As pessoas vinham na gente e pediam. Pediam ajuda por favor. Eram as pessoas mais atingidas. A gente fazia isso pelo bem das pessoas e pelo bem do clube. Por isso, o baque do comunicado foi muito maior. Para os jogadores, o máximo foi cinco meses de imagem e dois de carteira. Para os funcionários, dois meses já impedia de ter condição de ir trabalhar.
Nunca, então, foi dito sobre a possibilidade de rescindir?
Não, nunca. Ninguém chamou o meu representante (Marcio Rivelino) com antecedência para nada. Inclusive o Abel nos procurou depois e disse que não sabia de nada, que não tinha pedido nada.
E antes da ligação… haviam te dito sobre se reapresentar?
Eu ia ao clube todo o dia. Eu operei dia 23 de novembro. Voltei dia 10 de dezembro. Desde então, tratei no clube, normalmente. Antes das férias, eles tinham pedido o passaporte para ver se estava tudo certo, se tinha o visto em dia para poder viajar aos Estados Unidos (para a pré-temporada).

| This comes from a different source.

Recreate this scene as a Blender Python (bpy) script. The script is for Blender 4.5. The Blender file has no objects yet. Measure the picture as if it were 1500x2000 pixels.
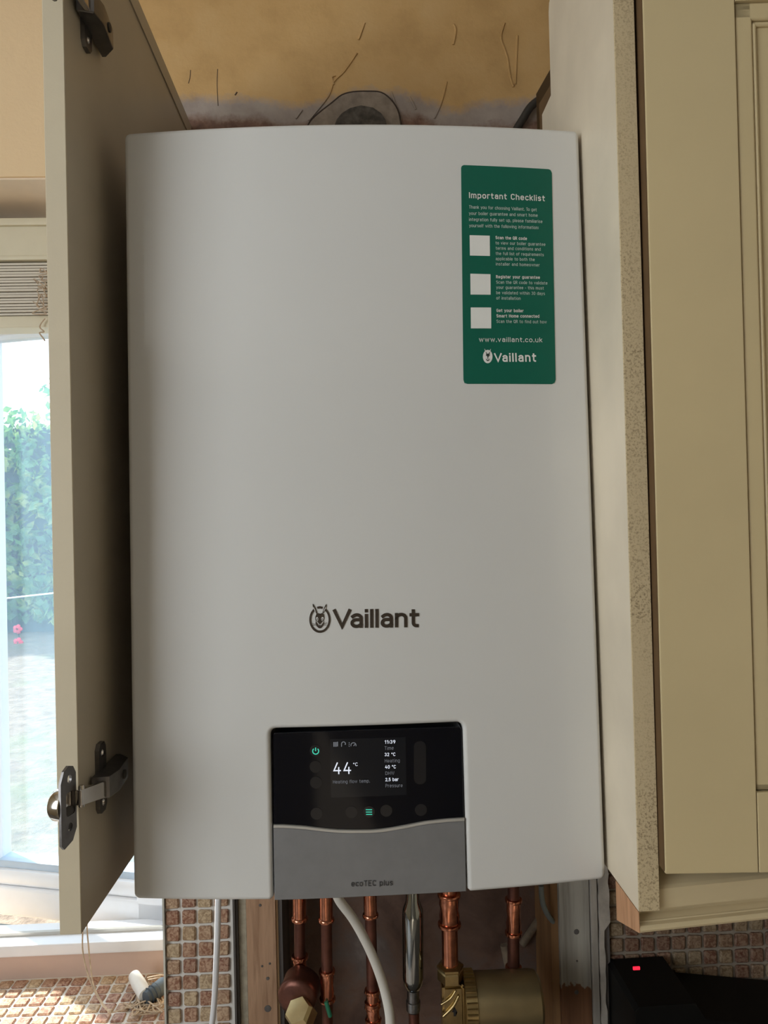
import bpy, bmesh, math, random
from mathutils import Vector, Matrix

random.seed(7)
scene = bpy.context.scene
COL = scene.collection

# ------------------------------------------------------------------ camera
CAM = Vector((-0.0053, -0.7015, -0.0171))
YAW, PITCH, ROLL = math.radians(2.0416), math.radians(0.6744), math.radians(-1.4027)
FPX = 1444.0
_f = Vector((math.sin(YAW) * math.cos(PITCH), math.cos(YAW) * math.cos(PITCH), math.sin(PITCH)))
_r0 = Vector((math.cos(YAW), -math.sin(YAW), 0))
_u0 = _r0.cross(_f)
_r = _r0 * math.cos(ROLL) + _u0 * math.sin(ROLL)
_u = -_r0 * math.sin(ROLL) + _u0 * math.cos(ROLL)
cam_data = bpy.data.cameras.new('camera')
cam_data.sensor_fit = 'HORIZONTAL'
cam_data.sensor_width = 36.0
cam_data.lens = FPX / 1500.0 * 36.0
cam_data.clip_start = 0.02
cam_data.clip_end = 200
cam = bpy.data.objects.new('camera', cam_data)
COL.objects.link(cam)
cam.matrix_world = Matrix(((_r.x, _u.x, -_f.x, CAM.x), (_r.y, _u.y, -_f.y, CAM.y), (_r.z, _u.z, -_f.z, CAM.z), (0, 0, 0, 1)))
scene.camera = cam

# ------------------------------------------------------------------ world, sun, daylight, exposure
world = bpy.data.worlds.new('world')
scene.world = world
world.use_nodes = True
bg = world.node_tree.nodes['Background']
bg.inputs['Color'].default_value = (0.86, 0.94, 1.0, 1)
bg.inputs['Strength'].default_value = 2.4

sun_d = bpy.data.lights.new('sun', 'SUN')
sun_d.energy = 9.0
sun_d.angle = math.radians(1.5)
sun_d.color = (1.0, 0.95, 0.86)
sun = bpy.data.objects.new('sun', sun_d)
COL.objects.link(sun)
sun.rotation_euler = Vector((0.60, -0.46, -0.70)).to_track_quat('-Z', 'Y').to_euler()


def area(name, loc, target, sx, sy, energy, color):
    d = bpy.data.lights.new(name, 'AREA')
    d.shape = 'RECTANGLE'
    d.size, d.size_y = sx, sy
    d.energy = energy
    d.color = color
    o = bpy.data.objects.new(name, d)
    COL.objects.link(o)
    o.location = loc
    o.rotation_euler = (Vector(target) - Vector(loc)).to_track_quat('-Z', 'Y').to_euler()
    return o


# daylight coming in through the window in the left wall
area('daylight_left', (-1.72, -1.55, 0.16), (0.0, -1.55, 0.16), 1.5, 1.3, 19, (0.93, 0.97, 1.0))

scene.view_settings.view_transform = 'Standard'
scene.view_settings.look = 'None'
scene.view_settings.gamma = 1.0
scene.view_settings.use_curve_mapping = False
scene.view_settings.exposure = 0.35


# ------------------------------------------------------------------ picking points in the place
def at(px, py, Y):
    d = _f + _r * ((px - 750.0) / FPX) + _u * ((1000.0 - py) / FPX)
    t = (Y - CAM.y) / d.y
    return CAM + d * t


# ------------------------------------------------------------------ materials
def new_mat(name):
    m = bpy.data.materials.new(name)
    m.use_nodes = True
    nt = m.node_tree
    return m, nt, nt.nodes['Principled BSDF']


def L(nt, a, b):
    nt.links.new(a, b)


def srgb(r, g, b):
    def c(v):
        v /= 255.0
        return v / 12.92 if v <= 0.04045 else ((v + 0.055) / 1.055) ** 2.4
    return (c(r), c(g), c(b))


def noise(nt, scale, detail=4, rough=0.55, stretch=None, coord='Object', dist=0.0):
    tc = nt.nodes.new('ShaderNodeTexCoord')
    out = tc.outputs[coord]
    if stretch:
        mp = nt.nodes.new('ShaderNodeMapping')
        mp.inputs['Scale'].default_value = stretch
        L(nt, out, mp.inputs['Vector'])
        out = mp.outputs['Vector']
    n = nt.nodes.new('ShaderNodeTexNoise')
    n.inputs['Scale'].default_value = scale
    n.inputs['Detail'].default_value = detail
    n.inputs['Roughness'].default_value = rough
    n.inputs['Distortion'].default_value = dist
    L(nt, out, n.inputs['Vector'])
    return n


def ramp(nt, fac, stops, interp='LINEAR'):
    r = nt.nodes.new('ShaderNodeValToRGB')
    r.color_ramp.interpolation = interp
    el = r.color_ramp.elements
    while len(el) < len(stops):
        el.new(0.5)
    for e, (p, c) in zip(el, stops):
        e.position = p
        e.color = (c[0], c[1], c[2], 1)
    L(nt, fac, r.inputs['Fac'])
    return r


def mixc(nt, fac, a, b):
    m = nt.nodes.new('ShaderNodeMix')
    m.data_type = 'RGBA'
    for sock, v in ((m.inputs[6], a), (m.inputs[7], b)):
        if isinstance(v, tuple):
            sock.default_value = (v[0], v[1], v[2], 1)
        else:
            L(nt, v, sock)
    if isinstance(fac, (int, float)):
        m.inputs[0].default_value = fac
    else:
        L(nt, fac, m.inputs[0])
    return m.outputs[2]


def mathn(nt, op, a, b=None, clamp=False):
    m = nt.nodes.new('ShaderNodeMath')
    m.operation = op
    m.use_clamp = clamp
    for i, v in enumerate((a, b)):
        if v is None:
            continue
        if isinstance(v, (int, float)):
            m.inputs[i].default_value = v
        else:
            L(nt, v, m.inputs[i])
    return m.outputs[0]


def bump(nt, bsdf, height, strength=0.3, distance=0.002):
    b = nt.nodes.new('ShaderNodeBump')
    b.inputs['Strength'].default_value = strength
    b.inputs['Distance'].default_value = distance
    L(nt, height, b.inputs['Height'])
    L(nt, b.outputs['Normal'], bsdf.inputs['Normal'])


def plain(name, col, rough=0.5, metal=0.0, var=0.06, scale=30, bmp=0.0, bscale=120, coat=0.0, stretch=None, spec=0.5, bdist=0.001):
    m, nt, b = new_mat(name)
    n = noise(nt, scale, stretch=stretch)
    lo = tuple(max(0, c * (1 - var)) for c in col)
    hi = tuple(min(1, c * (1 + var)) for c in col)
    r = ramp(nt, n.outputs['Fac'], [(0.3, lo), (0.7, hi)])
    L(nt, r.outputs['Color'], b.inputs['Base Color'])
    b.inputs['Roughness'].default_value = rough
    b.inputs['Metallic'].default_value = metal
    b.inputs['Specular IOR Level'].default_value = spec
    if coat:
        b.inputs['Coat Weight'].default_value = coat
        b.inputs['Coat Roughness'].default_value = 0.05
    if bmp:
        n2 = noise(nt, bscale, stretch=stretch)
        bump(nt, b, n2.outputs['Fac'], bmp, bdist)
    return m


def glow(name, col, strength):
    m, nt, b = new_mat(name)
    n = noise(nt, 200)
    r = ramp(nt, n.outputs['Fac'], [(0.3, tuple(c * 0.96 for c in col)), (0.7, col)])
    b.inputs['Base Color'].default_value = (0.004, 0.004, 0.004, 1)
    b.inputs['Specular IOR Level'].default_value = 0.2
    L(nt, r.outputs['Color'], b.inputs['Emission Color'])
    b.inputs['Emission Strength'].default_value = strength
    return m


def wood(name, dark, light, rough=0.7, knots=True):
    m, nt, b = new_mat(name)
    n = noise(nt, 10, 6, 0.6, stretch=(14, 14, 0.9), dist=0.6)
    r = ramp(nt, n.outputs['Fac'], [(0.3, dark), (0.55, light), (0.75, tuple(0.5 * (a + c) for a, c in zip(dark, light)))])
    n2 = noise(nt, 300, 3, stretch=(1, 1, 0.05))
    c = mixc(nt, mathn(nt, 'MULTIPLY', n2.outputs['Fac'], 0.3), r.outputs['Color'], tuple(0.5 * v for v in dark))
    L(nt, c, b.inputs['Base Color'])
    b.inputs['Roughness'].default_value = rough
    bump(nt, b, n2.outputs['Fac'], 0.35, 0.001)
    return m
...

Meu último dia no clube foi 26 ou 27 de dezembro.
Após a ligação, o que aconteceu?
Todo mundo sumiu. Era para ter reunião no começo do ano, mas aí o clube foi para os Estados Unidos. Depois de um tempo, procuraram meu representante. Aí foi um outro tratamento. Quem conversou pelo clube foi o Ronaldo Barcelos (vice-presidente comercial), um cara muito educado e disposto a resolver o problema. Ele demonstrou que queria fazer um acordo legal. Não chegou a pedir desculpas pois não falava pelo clube, mas ele mesmo achou que foi conduzido de forma errada. Não gosto de falar por terceiros, mas ele passou isso para a gente.
Globoesporte
Teve outra coisa que me entristeceu. Nunca trabalhei com o Paulo Autuori (diretor executivo esportivo). Mas sempre ouvi falar muito bem dele. Na minha visão, ele chegou acreditando nas pessoas erradas. Eu vi uma entrevista dele, na qual ele afirma que todos os atletas tinham sido avisados antes da nota oficial. E isso não é verdade, não aconteceu. Isso mostra como é o bastidor do Fluminense. Alguém deve ter falado, e o Paulo acreditou. Ele colocou o nome dele em jogo. Um dia vou encontrar com ele e falar o que aconteceu.